Congress Members Are Trying To Sell Millions Of Acres Of Public Land

Rep. Jason Chaffetz believes the land serves "no purpose for taxpayers."
Congress Members Are Trying To Sell Millions Of Acres Of Public Land

Some Republican Congress members are inching closer to giving away millions of acres of public land.

The latest draft of rules for the 115th U.S. Congress was released in early January. Those rules contain a section that changes the value of federal lands. 

Basically, the transfer or sale of public land is no longer considered "economically significant," which makes it much easier for Congress to give it away. 

Now, Rep. Jason Chaffetz has introduced a bill that aims to sell off 3.3 million acres of public land. The Utah representative claims the land serves "no purpose for taxpayers."
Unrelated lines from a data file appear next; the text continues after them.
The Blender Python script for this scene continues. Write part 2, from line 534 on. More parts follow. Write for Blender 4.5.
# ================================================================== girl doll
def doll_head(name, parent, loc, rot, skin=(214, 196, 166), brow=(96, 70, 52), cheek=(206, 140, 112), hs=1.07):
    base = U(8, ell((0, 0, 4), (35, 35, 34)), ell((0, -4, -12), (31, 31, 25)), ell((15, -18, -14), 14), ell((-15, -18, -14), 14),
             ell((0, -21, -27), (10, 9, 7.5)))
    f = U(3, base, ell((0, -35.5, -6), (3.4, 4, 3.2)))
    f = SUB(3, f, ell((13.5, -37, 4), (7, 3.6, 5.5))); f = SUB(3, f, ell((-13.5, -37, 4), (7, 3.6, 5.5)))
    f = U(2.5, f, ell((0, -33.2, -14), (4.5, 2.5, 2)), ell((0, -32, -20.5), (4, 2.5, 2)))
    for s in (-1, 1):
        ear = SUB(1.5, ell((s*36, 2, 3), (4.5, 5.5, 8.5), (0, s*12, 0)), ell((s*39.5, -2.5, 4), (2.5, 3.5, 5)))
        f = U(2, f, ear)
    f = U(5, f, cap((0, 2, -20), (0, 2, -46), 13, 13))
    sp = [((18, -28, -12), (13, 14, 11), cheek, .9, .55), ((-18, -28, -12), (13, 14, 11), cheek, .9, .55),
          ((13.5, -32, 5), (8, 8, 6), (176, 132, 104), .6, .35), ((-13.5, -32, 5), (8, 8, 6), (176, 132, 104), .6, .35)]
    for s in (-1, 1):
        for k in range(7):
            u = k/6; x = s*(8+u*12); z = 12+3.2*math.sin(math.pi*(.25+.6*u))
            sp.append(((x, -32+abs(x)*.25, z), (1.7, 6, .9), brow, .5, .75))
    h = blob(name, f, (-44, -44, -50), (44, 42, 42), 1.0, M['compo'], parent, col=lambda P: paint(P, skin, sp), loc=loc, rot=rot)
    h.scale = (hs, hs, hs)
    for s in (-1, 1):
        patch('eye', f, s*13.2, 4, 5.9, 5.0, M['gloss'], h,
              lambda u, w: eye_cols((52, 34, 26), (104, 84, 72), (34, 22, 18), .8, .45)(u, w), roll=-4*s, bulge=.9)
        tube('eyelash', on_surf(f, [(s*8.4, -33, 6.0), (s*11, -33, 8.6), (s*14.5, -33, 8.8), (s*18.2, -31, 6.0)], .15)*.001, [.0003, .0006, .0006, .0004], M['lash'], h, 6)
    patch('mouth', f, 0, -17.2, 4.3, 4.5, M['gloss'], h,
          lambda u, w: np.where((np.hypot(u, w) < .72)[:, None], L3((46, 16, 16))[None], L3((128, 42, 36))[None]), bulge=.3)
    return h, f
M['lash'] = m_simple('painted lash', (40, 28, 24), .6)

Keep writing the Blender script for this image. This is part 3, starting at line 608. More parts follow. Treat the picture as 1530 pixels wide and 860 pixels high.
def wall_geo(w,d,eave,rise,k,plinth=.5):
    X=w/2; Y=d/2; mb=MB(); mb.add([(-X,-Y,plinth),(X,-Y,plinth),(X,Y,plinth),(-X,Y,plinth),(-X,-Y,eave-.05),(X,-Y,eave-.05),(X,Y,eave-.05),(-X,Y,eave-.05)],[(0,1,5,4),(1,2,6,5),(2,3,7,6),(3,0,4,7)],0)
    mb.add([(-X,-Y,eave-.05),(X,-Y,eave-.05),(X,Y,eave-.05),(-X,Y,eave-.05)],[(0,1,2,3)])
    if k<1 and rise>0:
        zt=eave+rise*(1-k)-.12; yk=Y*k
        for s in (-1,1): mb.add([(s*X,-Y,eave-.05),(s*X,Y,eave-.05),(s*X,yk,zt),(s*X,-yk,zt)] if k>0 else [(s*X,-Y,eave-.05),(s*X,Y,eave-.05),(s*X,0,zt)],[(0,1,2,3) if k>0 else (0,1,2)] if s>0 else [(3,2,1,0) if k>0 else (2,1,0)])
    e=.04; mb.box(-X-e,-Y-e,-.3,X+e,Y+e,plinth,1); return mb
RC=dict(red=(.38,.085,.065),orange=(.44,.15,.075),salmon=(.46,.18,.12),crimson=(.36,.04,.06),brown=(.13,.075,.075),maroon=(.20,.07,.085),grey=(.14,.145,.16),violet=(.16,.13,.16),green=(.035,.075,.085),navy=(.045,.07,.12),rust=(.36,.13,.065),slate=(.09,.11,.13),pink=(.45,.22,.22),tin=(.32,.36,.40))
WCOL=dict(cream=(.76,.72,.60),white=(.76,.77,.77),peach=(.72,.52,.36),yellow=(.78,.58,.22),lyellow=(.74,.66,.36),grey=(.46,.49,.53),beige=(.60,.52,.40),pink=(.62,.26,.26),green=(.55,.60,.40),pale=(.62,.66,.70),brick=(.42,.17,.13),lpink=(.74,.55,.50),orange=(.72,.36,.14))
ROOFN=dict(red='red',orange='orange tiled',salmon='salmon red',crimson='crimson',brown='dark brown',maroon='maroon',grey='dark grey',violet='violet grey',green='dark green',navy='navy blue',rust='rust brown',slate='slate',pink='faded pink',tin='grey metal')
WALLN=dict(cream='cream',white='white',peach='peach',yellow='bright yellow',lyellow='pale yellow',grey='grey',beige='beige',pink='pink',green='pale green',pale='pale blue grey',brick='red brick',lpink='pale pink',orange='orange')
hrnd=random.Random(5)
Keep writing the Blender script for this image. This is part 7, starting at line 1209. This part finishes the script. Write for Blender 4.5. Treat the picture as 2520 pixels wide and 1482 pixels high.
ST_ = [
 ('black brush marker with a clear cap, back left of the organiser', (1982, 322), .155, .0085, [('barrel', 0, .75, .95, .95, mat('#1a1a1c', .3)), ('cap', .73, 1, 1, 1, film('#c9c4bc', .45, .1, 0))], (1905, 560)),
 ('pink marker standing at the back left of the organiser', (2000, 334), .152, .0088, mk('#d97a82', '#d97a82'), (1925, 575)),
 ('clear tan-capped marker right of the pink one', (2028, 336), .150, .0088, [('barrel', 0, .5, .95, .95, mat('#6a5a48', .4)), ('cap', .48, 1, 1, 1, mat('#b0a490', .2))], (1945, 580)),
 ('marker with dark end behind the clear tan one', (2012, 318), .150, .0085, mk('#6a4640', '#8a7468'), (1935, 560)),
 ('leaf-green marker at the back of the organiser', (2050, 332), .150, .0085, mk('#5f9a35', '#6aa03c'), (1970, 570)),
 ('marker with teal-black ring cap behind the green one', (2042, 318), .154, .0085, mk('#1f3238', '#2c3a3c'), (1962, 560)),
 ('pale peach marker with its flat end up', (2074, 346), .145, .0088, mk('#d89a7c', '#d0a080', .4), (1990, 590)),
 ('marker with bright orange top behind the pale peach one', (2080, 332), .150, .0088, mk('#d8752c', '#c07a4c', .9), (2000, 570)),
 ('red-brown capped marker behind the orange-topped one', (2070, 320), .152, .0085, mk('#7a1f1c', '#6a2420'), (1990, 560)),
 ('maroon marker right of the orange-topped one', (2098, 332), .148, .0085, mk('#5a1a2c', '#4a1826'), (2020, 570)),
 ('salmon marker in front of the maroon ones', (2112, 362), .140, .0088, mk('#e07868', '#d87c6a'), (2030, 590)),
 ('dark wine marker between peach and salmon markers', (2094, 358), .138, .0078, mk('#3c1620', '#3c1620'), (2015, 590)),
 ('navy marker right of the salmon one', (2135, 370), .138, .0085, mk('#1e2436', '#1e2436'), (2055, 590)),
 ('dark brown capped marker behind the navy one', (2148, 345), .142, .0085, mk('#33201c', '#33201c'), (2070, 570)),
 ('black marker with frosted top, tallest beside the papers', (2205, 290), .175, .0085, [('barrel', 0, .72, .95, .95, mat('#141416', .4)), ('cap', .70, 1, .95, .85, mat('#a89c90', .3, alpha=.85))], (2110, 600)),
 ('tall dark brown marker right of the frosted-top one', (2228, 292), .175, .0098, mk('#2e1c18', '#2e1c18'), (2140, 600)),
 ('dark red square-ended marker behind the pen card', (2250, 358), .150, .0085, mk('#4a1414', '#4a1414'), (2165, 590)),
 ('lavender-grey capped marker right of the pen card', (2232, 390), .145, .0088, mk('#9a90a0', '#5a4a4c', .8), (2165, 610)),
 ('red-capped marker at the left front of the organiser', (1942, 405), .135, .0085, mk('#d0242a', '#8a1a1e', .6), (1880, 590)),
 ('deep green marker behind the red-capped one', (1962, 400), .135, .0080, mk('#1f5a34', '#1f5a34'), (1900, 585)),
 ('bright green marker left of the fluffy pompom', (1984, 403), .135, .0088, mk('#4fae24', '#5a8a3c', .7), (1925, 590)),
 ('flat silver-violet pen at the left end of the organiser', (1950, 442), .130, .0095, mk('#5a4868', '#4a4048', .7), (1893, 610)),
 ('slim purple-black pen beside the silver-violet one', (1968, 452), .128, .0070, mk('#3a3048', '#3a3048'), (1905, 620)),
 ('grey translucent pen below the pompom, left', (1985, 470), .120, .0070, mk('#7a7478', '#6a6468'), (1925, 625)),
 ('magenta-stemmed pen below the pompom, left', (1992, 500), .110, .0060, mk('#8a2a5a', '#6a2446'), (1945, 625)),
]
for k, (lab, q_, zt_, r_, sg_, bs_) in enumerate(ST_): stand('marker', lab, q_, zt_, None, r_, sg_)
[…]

That land spans 10 different states — and it appears conservationists and some government officials aren't on board with the plan.

Not only is the land used for oil, timber and recreation, it also serves as a home to big game and brings in millions of dollars in economic activity from fishing and hunting.

Chaffetz has proposed the bill a few times in the past. But even more interesting is what comes paired with it. 

Chaffetz wants to take away the authority of the Bureau of Land Management and U.S. Forest Service police and instead give that power to a local authority, like a sheriff.

The bill was introduced in late January. Now it's moving for a vote in the House.